Como tive a oportunidade de explicar no artigo Os Nomes do Peru, nada como o olhar inocente de uma criança para nos fazer enxergar detalhes que estiveram despercebidos diante de nosso nariz a vida toda. Um inteligente brasileirinho de seis anos perguntou se eu sabia por que as cartas de copas traziam a figura de um coraçãozinho. Embatuquei, ao me dar conta de que não tinha a menor idéia, também, por que o naipe de paus era representado por aquela florzinha, e as espadas por uma ponta de flecha. Nunca liguei muito para carta de baralho, mas agora se tratava de palavras, e tratei de me instruir.

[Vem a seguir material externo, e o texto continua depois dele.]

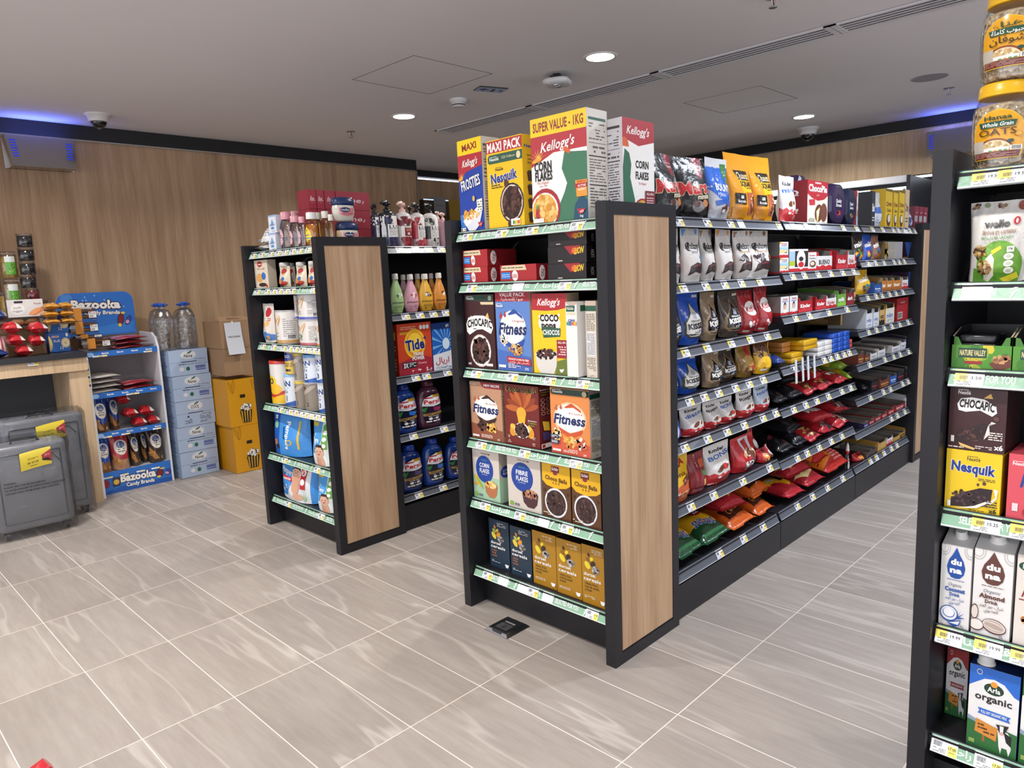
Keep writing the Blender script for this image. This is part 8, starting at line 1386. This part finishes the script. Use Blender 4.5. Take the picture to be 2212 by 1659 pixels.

Adolfo Coelho, no clássico Questões de Língua Portuguesa (Porto, 1874), veio socorrer minha ignorância: copas, paus, espadas e ouros referem-se às figuras que identificam os naipes do baralho espanhol, que ainda hoje pode ser encontrado nas mãos habilidosas das cartomantes e das ciganas. As cartas de copas trazem a figura de taças (em Esp., copa); as de paus trazem a figura de bastões ou cajados (em Esp., basto; comparem com o Port. bastão); as de ouros trazem a figura de moedas de ouro; finalmente, as de espadas apresentam, previsivelmente, a figura de gládios (ou espadas curtas).
Depois do Renascimento, contudo, começa a difundir-se por toda a Europa o modelo de baralho francês, que hoje impera em todos os cantos do planeta, com os naipes representados da forma que conhecemos: coeur (como o nome diz, um coração); pique (uma ponta de lança); trèfle (um trevo); carreau (um quadrado, que passou depois a losango). Quando as cartas francesas, muito mais práticas, entraram em Portugal, nossos antepassados, em vez de darem aos novos naipes o nome correspondente do Francês, preferiram aplicar a eles os nomes do baralho espanhol, a que já estavam habituados. Por isso temos esse descompasso entre o nome e a figura: as copas não têm mais taças, mas corações; as espadas nâo têm mais gládios, mas pontas de lança; os paus não têm mais bastões, mas trevos; os ouros não têm mais moedas, mas losangos.
Na verdade, o desenho do baralho atual incorpora ainda traços de outra língua ocidental: o Inglês. Os desenhistas ingleses introduziram um importante aperfeiçoamento no modelo primitivo, concebendo um desenho em que todas as cartas (especialmente as figuras) trazem sua imagem invertida, a fim de permitir que qualquer carta na vertical esteja em posição de jogar. Por isso, entraram no modelo atual as letras K, Q e J, iniciais que correspondem, respectivamente, às palavras inglesas King (o rei); Queen (a rainha, que nós chamamos de dama); e Jack (o valete, que algumas regiões do Brasil e de Portugal chamam também de conde ou cavalo).
Quem diria que eu ia aprender alguma coisa nas cartas de um baralho! Como o meu pequeno consulente ainda não lê, acho que vou ter de explanar tudo isso pessoalmente; duvido, no entanto, que ele aceite esse negócio de chamar corações de copas e trevinhos de paus.